───── Material shown ─────

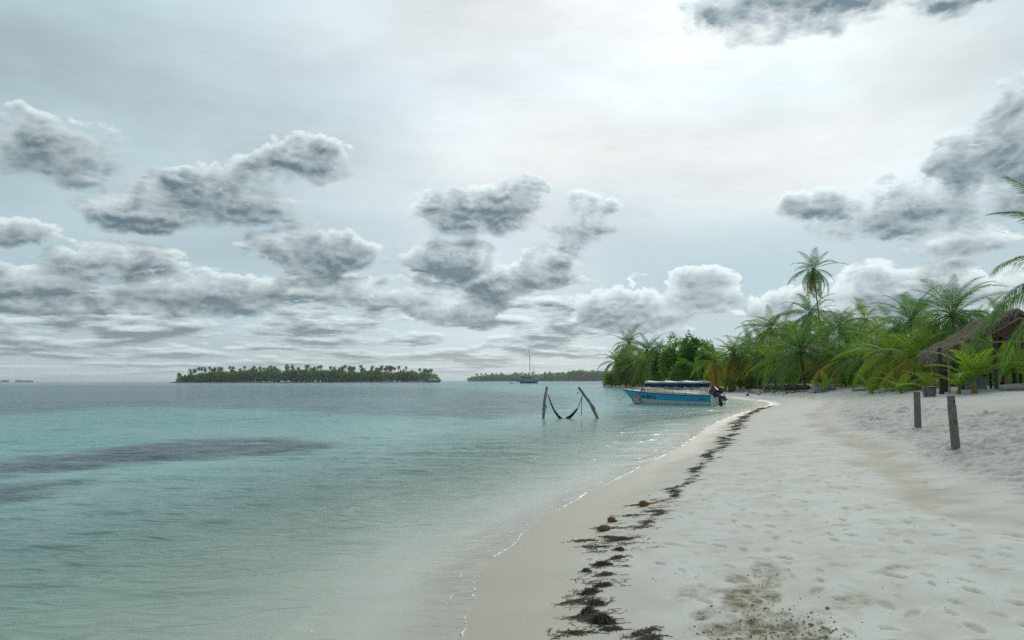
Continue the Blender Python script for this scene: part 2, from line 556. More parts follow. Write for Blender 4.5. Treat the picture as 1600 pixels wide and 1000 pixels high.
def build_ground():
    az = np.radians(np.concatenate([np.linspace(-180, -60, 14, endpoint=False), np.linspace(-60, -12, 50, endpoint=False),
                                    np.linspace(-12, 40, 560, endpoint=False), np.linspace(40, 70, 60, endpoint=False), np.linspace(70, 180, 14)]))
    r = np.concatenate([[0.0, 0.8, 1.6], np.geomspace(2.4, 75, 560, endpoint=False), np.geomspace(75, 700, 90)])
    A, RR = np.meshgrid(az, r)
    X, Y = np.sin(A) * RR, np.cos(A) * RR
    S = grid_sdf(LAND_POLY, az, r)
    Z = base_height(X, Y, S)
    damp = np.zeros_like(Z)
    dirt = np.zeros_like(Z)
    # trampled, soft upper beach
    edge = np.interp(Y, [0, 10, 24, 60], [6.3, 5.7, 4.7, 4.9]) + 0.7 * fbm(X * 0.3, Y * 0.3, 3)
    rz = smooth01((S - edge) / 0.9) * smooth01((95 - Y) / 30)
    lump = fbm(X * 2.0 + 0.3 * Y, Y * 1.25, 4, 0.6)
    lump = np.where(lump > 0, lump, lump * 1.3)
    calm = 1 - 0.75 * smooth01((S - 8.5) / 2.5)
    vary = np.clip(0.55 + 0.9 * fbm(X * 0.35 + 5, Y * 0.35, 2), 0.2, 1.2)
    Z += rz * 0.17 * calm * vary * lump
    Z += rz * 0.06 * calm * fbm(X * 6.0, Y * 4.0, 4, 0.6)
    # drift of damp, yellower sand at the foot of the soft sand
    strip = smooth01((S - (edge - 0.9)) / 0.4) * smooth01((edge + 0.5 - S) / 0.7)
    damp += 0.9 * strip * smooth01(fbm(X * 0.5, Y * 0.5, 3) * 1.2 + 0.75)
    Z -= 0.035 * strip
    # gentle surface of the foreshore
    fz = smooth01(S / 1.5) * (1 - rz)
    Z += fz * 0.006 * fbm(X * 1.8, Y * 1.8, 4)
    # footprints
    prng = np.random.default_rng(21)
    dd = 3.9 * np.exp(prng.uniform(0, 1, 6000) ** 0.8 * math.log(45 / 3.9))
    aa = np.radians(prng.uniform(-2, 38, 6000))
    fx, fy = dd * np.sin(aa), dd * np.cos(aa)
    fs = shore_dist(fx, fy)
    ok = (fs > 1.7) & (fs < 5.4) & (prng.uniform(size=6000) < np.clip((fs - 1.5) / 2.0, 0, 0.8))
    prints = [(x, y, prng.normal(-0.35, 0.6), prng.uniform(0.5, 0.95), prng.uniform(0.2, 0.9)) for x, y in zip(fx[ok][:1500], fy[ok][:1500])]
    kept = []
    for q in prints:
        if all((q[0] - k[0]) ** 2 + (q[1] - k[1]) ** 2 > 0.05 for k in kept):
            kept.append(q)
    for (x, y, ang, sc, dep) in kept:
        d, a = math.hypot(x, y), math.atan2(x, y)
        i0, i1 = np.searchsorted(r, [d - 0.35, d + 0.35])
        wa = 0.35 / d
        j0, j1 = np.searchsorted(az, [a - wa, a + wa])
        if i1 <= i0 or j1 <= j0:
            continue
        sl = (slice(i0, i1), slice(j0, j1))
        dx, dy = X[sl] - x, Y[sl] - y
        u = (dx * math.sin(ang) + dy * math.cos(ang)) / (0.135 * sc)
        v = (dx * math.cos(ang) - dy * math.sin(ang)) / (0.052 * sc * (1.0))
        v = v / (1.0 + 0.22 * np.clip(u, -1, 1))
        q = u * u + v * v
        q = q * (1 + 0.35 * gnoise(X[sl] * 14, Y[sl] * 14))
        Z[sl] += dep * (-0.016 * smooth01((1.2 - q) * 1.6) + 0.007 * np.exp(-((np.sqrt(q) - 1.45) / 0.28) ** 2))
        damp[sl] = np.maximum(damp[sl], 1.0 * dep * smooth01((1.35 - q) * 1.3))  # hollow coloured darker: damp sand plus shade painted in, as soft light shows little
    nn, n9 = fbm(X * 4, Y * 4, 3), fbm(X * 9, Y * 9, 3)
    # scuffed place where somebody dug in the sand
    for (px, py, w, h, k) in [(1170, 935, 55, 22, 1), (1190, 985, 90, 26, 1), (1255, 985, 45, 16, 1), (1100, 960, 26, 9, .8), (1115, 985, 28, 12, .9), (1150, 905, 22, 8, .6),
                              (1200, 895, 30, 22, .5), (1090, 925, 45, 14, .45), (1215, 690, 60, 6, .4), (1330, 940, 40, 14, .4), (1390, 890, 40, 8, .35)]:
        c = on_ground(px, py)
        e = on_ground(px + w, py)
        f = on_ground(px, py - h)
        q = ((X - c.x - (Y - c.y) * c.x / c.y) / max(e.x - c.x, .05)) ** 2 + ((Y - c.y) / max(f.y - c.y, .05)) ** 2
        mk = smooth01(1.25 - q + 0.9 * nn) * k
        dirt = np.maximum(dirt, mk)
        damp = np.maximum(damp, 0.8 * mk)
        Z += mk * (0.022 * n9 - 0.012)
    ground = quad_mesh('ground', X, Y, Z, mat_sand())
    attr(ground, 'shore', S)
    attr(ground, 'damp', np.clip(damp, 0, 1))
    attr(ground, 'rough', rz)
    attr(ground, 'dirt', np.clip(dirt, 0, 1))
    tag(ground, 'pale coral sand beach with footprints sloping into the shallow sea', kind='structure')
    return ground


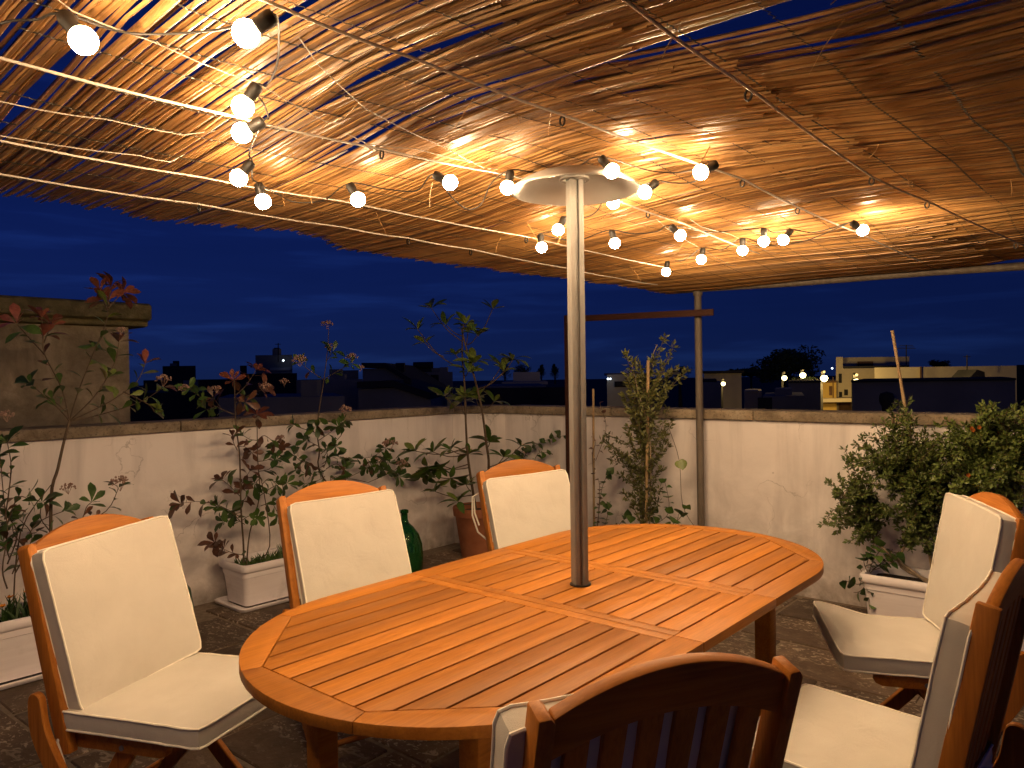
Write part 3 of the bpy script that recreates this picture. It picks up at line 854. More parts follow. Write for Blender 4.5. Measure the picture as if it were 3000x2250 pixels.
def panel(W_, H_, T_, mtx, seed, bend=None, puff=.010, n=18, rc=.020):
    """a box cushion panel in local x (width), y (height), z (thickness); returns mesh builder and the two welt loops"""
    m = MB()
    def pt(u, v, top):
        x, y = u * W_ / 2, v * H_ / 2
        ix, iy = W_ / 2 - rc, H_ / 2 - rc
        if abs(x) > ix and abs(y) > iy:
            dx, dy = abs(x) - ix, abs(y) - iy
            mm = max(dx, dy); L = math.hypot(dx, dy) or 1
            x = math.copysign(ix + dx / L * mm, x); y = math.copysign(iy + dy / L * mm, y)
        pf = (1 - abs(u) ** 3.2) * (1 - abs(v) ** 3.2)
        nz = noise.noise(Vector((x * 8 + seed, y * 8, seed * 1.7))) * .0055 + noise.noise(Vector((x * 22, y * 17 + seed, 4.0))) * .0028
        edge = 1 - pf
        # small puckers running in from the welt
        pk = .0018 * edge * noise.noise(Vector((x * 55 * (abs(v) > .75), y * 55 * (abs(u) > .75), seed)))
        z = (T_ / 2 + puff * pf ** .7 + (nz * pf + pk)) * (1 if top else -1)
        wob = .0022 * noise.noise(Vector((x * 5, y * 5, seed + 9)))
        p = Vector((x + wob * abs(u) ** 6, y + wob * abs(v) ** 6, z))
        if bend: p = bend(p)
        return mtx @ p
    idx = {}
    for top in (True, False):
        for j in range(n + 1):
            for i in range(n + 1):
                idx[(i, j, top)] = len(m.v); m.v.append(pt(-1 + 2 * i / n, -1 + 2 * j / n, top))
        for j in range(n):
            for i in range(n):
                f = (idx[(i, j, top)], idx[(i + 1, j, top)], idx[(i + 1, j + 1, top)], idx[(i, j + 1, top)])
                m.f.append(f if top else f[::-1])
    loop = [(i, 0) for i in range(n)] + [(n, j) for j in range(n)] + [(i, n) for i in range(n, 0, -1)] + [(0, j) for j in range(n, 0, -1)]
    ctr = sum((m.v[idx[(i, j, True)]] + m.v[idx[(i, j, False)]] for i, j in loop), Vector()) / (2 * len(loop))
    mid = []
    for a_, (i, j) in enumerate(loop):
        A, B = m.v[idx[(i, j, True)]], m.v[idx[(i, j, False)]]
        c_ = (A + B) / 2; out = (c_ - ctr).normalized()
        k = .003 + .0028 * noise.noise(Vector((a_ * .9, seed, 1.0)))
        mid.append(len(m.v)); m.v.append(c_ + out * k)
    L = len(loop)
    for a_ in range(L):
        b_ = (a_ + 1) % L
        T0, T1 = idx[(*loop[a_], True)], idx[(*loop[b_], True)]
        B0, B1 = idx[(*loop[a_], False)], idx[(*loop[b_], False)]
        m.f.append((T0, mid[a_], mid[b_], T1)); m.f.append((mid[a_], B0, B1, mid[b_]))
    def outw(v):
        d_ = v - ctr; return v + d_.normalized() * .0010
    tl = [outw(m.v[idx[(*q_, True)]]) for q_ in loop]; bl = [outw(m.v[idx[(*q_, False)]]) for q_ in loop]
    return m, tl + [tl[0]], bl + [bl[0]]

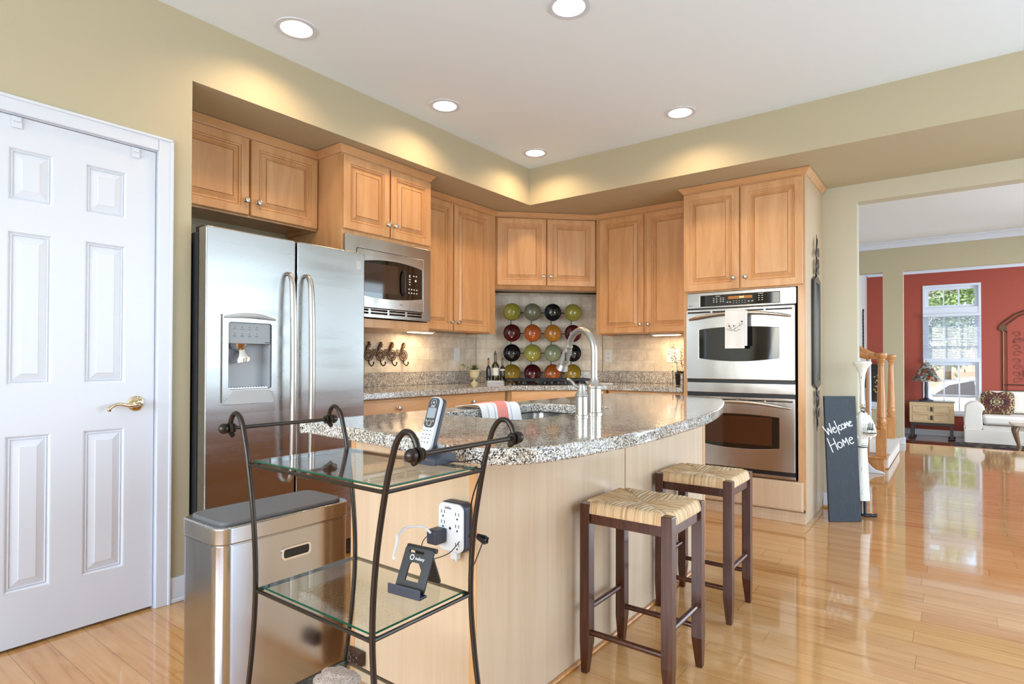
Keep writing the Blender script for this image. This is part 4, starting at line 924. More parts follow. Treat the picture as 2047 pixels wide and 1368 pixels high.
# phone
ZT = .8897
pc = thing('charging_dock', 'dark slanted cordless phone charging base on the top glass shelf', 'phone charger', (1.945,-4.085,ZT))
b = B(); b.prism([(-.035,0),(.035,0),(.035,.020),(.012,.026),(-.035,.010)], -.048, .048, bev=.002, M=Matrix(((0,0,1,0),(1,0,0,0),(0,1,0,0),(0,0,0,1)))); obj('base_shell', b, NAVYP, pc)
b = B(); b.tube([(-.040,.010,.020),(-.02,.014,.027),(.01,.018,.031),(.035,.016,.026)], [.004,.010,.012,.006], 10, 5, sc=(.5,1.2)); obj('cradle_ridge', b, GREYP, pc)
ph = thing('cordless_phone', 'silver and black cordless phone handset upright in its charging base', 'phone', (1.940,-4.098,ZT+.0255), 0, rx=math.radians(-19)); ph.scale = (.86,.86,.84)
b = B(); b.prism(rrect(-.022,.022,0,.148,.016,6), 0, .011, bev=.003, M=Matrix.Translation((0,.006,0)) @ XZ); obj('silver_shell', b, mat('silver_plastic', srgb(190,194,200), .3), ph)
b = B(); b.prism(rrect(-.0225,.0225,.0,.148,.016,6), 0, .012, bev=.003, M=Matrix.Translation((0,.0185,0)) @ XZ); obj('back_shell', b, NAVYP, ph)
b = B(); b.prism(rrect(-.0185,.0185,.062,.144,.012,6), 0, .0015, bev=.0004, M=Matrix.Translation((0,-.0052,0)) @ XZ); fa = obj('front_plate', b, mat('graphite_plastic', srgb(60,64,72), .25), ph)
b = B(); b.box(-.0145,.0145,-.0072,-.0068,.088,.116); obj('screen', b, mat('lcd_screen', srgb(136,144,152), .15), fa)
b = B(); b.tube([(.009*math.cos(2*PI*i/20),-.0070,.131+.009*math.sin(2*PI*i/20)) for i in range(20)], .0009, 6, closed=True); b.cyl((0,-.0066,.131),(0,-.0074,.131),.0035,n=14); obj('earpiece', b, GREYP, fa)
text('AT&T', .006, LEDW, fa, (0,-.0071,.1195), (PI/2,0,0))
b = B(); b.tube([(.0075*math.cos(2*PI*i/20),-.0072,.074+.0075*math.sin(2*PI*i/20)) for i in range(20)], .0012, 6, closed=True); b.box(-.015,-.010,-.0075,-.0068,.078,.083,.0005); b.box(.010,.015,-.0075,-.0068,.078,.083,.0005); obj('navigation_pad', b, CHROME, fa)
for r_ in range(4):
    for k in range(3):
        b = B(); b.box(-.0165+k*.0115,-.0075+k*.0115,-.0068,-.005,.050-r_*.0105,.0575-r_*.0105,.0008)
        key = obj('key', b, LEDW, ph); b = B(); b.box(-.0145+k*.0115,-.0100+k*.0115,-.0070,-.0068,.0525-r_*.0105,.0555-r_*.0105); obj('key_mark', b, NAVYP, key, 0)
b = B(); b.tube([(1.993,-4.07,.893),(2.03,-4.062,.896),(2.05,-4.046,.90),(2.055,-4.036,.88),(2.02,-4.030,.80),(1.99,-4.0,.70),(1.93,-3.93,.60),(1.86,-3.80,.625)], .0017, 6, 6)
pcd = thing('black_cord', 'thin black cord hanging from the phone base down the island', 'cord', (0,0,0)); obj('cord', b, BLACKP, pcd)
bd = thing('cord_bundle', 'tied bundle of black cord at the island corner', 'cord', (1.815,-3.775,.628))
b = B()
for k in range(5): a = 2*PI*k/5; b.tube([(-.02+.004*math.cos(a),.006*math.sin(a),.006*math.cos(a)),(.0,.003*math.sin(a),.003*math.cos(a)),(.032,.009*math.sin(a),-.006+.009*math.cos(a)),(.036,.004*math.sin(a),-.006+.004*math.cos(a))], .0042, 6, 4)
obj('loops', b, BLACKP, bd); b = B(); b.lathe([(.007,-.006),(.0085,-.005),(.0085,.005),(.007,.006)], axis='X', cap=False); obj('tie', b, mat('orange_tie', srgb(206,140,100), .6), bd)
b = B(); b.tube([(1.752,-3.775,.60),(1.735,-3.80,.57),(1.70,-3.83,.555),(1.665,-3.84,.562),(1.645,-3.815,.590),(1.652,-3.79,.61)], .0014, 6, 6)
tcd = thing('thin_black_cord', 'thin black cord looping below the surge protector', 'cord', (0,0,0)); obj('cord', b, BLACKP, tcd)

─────

§ **Set exercise**: Return, from the data, each line that has the word "part" in it.

§ **Full answer**:
Continue the Blender Python script for this scene: part 2, from line 556. More parts follow. Write for Blender 4.5. Treat the picture as 1600 pixels wide and 1000 pixels high.
Write part 3 of the bpy script that recreates this picture. It picks up at line 854. More parts follow. Write for Blender 4.5. Measure the picture as if it were 3000x2250 pixels.
Keep writing the Blender script for this image. This is part 4, starting at line 924. More parts follow. Treat the picture as 2047 pixels wide and 1368 pixels high.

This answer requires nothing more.